Ebrahim Raisi, a main preparator of the 1988 massacre, is Iran’s current Judiciary Chief. The rising number of executions in Iran is not a surprise when a “hanging judge” is the highest figure of “justice.” And the Minister of Justice, Alireza Avaei, is also another member of the death commission in 1988.

A surprise is that the EU leaders, despite praising human rights values, and their recently adopted global human rights sanctions regime against human rights violators, remain appeasing the regime in Tehran.

The EU leaders have only“condemned” human rights violations in Iran but have taken no action.

Would Iran take these condemnations serious, when the EU leaders make efforts to revive the 2015 Iran nuclear deal despite the fact that the regime continues breaching the agreement, and when they negotiate with the regime’s Foreign Minister Mohammad Javad Zarif, whose diplomat, Assadollah Assadi, is on trial in Belgium for attempting to bomb a peaceful gathering in Europe?

Assadi, who tried to bomb the opposition rally in 2018 in Paris, refused to appear in the court, claiming “diplomatic immunity.” He will remain to do this while his boss enjoys this immunity, and the regime’s leaders such as Raisi keep on killing people inside Iran, enjoying the “systematic impunity” they have.

The Iranian people have to pay the price of the EU’s failure in abiding by its humanitarian values. The 2018 bomb plot showed that EU citizens also have to pay a heavy price when their leaders maintain negotiating with the terrorist regime in Tehran.

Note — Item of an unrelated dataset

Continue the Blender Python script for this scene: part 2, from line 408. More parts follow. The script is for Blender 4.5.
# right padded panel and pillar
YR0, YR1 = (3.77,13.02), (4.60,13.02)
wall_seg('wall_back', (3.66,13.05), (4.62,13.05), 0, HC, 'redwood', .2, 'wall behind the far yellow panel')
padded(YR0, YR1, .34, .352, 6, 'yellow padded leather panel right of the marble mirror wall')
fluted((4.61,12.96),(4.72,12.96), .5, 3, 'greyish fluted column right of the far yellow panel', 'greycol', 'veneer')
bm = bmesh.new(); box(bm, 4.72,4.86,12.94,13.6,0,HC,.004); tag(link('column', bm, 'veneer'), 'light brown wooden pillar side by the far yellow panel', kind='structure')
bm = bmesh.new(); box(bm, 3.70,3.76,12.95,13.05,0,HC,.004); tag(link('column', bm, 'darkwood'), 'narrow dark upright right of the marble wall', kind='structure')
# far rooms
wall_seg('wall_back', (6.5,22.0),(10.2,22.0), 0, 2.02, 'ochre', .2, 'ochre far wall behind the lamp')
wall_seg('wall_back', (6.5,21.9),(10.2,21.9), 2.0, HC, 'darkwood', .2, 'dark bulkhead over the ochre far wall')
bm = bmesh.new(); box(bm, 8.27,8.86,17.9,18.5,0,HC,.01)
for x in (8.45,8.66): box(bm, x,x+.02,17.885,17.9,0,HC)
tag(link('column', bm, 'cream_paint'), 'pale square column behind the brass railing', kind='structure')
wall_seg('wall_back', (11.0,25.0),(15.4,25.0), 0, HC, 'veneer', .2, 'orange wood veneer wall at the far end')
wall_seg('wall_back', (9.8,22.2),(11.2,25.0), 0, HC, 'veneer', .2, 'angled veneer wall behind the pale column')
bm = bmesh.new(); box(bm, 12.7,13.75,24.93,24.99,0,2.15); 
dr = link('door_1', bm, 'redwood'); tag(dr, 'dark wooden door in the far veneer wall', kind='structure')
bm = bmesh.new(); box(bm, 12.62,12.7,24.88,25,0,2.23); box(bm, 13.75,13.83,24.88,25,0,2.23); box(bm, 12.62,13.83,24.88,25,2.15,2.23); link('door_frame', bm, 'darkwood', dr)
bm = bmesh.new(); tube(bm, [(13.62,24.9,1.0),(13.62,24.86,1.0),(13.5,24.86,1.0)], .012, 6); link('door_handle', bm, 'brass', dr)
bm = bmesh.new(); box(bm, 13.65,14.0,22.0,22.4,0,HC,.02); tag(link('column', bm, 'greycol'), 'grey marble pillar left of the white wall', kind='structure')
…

The EU should act now. It should go beyond letters and condemnations, and it should not allow the regime to make executions in Iran “regular” for the world community. If not contained, the regime will spread terror and chaos across the globe.

The EU should sanction, Raisi, Zarif, and all other officials of the regime, and make any relations with the regime contingent on a complete halt to human rights violations and terrorism by the regime.